Although the concept and its proverbial example "Give 'em the razor; sell 'em the blades" are widely credited to King Camp Gillette, the inventor of the disposable safety razor and founder of Gillette Safety Razor Company, Gillette did not originate this model.

The urban legend about Gillette is that he realized that a disposable razor blade would not only be convenient, but also generate a continuous revenue stream. To foster that stream, he sold razors at an artificially low price to create the market for the blades. However, in reality Gillette razors were expensive when they were first introduced and the price only went down after his patents expired: it was his competitors who invented the razors-and-blades model.
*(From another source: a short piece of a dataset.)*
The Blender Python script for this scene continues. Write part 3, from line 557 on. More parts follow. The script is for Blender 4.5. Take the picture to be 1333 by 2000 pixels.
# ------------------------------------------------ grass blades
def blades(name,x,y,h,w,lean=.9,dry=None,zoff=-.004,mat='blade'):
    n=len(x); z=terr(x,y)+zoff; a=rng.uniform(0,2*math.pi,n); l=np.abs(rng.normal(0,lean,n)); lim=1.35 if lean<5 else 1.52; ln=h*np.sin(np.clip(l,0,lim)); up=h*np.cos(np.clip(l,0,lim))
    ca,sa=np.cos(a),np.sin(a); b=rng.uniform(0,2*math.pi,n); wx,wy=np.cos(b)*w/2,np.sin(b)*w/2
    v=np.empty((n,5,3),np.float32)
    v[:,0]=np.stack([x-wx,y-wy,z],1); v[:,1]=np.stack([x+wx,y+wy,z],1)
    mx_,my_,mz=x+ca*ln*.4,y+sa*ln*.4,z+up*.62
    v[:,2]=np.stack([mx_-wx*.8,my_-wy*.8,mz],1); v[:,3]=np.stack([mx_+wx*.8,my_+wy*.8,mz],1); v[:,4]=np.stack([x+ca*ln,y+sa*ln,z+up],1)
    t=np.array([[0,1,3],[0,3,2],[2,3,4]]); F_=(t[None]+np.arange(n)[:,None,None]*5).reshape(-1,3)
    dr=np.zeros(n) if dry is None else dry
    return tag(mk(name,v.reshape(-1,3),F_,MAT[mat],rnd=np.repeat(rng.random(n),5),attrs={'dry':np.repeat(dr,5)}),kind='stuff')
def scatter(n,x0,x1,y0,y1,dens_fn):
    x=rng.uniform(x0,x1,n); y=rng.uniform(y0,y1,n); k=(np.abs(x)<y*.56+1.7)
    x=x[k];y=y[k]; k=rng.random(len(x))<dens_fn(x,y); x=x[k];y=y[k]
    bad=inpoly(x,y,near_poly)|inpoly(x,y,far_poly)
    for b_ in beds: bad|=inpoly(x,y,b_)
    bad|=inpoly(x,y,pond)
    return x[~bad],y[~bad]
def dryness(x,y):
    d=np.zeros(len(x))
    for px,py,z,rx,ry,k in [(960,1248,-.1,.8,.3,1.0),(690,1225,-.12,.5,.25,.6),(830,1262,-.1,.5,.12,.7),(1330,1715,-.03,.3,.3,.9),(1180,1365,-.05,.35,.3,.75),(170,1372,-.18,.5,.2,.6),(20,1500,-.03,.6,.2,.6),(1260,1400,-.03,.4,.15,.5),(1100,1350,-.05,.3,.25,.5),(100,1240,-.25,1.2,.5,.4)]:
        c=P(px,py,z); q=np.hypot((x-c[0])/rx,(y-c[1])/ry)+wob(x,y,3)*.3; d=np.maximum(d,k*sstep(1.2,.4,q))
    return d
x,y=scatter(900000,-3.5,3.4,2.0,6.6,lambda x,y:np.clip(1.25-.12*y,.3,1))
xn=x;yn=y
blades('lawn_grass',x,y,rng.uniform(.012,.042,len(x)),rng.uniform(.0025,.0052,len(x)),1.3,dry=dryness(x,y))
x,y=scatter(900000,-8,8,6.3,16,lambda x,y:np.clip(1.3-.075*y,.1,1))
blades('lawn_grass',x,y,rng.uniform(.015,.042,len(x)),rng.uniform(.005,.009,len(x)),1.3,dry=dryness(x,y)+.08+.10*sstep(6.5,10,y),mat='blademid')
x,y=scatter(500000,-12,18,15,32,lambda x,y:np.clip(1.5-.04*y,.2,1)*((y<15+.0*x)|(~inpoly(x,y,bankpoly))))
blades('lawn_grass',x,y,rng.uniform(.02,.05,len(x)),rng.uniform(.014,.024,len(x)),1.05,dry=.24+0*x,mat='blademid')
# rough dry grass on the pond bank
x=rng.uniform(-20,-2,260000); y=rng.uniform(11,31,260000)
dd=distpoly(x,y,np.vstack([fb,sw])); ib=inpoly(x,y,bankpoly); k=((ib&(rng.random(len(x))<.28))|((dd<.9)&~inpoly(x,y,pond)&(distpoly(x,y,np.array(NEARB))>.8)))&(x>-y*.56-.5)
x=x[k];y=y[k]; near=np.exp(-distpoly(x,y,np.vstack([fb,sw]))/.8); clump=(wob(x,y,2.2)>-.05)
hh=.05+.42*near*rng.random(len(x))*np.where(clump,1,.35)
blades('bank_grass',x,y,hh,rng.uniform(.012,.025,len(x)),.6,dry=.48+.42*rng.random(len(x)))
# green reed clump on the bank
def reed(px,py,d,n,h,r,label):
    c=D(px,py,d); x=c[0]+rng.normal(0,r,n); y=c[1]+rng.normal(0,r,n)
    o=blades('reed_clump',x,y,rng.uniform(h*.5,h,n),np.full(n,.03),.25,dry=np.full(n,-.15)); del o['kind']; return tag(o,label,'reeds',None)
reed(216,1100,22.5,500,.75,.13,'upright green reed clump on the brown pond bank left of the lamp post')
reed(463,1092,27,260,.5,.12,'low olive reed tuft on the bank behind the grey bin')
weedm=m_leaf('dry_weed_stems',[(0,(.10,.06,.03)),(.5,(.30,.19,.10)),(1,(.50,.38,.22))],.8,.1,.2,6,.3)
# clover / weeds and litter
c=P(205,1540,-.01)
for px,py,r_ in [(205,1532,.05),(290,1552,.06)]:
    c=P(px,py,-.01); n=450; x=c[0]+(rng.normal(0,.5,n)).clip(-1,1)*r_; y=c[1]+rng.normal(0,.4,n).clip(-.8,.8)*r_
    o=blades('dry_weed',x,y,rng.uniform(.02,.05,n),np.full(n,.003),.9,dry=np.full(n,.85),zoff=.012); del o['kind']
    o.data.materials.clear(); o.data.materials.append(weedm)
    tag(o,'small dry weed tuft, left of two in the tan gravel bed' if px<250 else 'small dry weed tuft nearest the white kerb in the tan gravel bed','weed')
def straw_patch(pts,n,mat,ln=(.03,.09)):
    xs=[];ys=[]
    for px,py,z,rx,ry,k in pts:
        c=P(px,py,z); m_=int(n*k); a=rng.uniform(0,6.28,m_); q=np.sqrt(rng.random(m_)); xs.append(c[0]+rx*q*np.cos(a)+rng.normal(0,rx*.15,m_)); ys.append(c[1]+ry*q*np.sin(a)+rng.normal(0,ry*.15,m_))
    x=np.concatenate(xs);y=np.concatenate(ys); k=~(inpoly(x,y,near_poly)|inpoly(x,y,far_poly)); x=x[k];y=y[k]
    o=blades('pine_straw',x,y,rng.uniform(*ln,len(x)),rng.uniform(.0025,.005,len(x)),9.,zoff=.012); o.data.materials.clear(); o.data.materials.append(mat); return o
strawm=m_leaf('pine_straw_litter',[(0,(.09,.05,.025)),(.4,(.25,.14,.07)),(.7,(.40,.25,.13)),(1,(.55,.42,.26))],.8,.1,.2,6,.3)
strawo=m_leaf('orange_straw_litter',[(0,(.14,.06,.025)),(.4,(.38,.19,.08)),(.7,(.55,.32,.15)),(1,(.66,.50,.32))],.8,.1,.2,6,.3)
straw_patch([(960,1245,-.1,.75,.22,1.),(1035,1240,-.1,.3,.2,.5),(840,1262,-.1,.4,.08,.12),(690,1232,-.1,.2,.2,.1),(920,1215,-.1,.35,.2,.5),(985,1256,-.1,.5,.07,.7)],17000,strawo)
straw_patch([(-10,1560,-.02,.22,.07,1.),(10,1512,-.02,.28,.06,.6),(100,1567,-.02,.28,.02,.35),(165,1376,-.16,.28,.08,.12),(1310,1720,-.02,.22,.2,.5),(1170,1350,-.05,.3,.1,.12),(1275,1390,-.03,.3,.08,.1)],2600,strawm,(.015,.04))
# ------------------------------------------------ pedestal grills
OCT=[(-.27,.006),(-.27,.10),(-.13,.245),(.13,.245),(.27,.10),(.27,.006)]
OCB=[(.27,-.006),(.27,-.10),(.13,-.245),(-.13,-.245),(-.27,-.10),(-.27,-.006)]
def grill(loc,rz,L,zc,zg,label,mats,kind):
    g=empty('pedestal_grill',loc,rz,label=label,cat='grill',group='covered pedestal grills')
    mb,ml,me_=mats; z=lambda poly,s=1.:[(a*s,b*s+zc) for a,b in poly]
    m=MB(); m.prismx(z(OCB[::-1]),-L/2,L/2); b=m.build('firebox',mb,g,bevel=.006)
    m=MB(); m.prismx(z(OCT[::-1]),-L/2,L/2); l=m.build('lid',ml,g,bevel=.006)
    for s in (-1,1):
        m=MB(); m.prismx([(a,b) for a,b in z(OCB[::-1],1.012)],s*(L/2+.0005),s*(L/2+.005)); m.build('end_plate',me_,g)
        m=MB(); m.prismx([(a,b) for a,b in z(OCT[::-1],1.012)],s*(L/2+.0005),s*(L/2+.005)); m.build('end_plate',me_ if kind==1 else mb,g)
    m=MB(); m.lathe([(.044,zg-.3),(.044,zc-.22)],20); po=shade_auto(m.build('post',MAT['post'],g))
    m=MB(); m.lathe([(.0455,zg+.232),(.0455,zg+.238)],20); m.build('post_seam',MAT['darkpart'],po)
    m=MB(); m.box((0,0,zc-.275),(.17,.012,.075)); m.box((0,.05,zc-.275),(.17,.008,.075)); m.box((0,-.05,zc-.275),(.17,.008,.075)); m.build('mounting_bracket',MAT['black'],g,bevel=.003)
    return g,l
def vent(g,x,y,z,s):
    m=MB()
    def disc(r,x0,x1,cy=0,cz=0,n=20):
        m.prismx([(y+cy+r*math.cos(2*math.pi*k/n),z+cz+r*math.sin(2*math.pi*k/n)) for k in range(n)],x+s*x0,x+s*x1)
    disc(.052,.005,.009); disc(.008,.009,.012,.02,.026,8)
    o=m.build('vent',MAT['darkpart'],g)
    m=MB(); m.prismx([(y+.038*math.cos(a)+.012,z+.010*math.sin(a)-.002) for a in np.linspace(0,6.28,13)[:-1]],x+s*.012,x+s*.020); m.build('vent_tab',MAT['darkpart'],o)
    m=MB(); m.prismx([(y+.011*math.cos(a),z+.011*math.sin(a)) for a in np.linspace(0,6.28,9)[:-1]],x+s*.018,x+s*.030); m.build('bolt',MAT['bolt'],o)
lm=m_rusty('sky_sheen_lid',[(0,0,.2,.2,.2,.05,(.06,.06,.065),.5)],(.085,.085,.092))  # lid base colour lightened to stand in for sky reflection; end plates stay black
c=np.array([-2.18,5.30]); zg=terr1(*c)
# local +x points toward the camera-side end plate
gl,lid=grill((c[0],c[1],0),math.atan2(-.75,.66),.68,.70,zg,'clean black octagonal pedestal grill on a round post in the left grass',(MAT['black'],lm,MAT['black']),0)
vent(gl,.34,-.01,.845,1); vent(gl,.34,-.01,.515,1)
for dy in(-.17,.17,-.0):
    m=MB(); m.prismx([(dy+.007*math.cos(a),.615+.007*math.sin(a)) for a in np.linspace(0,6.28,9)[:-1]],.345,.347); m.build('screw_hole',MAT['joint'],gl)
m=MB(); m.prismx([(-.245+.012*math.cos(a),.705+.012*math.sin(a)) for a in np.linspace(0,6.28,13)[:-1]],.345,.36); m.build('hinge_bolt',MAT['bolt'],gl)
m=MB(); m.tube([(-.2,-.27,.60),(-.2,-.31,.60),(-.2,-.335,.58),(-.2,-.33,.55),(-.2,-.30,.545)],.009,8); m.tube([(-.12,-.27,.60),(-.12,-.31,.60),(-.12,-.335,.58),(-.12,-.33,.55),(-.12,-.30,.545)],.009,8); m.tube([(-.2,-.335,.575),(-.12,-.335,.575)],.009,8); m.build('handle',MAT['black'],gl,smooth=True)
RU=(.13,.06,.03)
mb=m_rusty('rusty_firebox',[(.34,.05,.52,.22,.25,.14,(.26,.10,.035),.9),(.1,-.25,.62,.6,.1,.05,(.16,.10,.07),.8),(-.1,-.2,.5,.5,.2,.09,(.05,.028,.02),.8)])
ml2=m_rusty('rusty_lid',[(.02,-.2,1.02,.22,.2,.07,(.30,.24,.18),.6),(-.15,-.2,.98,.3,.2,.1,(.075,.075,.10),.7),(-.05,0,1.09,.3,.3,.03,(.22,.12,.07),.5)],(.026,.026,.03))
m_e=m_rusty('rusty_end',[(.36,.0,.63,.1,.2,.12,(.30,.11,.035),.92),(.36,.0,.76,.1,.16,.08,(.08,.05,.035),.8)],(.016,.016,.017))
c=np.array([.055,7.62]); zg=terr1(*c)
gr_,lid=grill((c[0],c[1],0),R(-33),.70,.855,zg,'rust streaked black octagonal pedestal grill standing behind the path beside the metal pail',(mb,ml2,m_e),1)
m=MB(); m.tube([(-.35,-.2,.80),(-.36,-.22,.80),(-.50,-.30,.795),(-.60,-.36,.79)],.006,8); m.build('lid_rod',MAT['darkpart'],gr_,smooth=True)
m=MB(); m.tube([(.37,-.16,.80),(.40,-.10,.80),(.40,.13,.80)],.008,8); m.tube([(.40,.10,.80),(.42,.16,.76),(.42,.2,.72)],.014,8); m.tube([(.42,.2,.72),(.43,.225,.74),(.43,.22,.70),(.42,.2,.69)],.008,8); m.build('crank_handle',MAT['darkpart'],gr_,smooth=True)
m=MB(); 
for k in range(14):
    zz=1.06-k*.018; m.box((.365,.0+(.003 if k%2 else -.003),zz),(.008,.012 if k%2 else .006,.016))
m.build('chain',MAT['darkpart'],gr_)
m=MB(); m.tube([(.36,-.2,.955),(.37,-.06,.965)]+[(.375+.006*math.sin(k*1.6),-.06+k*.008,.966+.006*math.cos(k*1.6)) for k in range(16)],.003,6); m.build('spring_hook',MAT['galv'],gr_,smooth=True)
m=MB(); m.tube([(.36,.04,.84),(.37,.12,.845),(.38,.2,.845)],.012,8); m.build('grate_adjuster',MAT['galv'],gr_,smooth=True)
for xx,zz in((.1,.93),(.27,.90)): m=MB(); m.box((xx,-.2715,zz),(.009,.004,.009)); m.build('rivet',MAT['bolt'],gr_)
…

This model has been used in several businesses for many years. The Gillette company still uses this approach, often sending disposable safety razors in the mail to young men near their 18th birthday, or packaging them as giveaways at public events that Gillette has sponsored.

With a monopoly in the American domestic market, Standard Oil and its owner, John D. Rockefeller, looked to China to expand their business. Representatives of Standard Oil gave away eight million kerosene lamps for free or sold them at greatly reduced prices to increase the demand for kerosene.

Among American businessmen, this gave rise to the catchphrase "Oil for the lamps of China." Alice Tisdale Hobart's novel Oil for the Lamps of China was a fictional treatment of the phenomenon.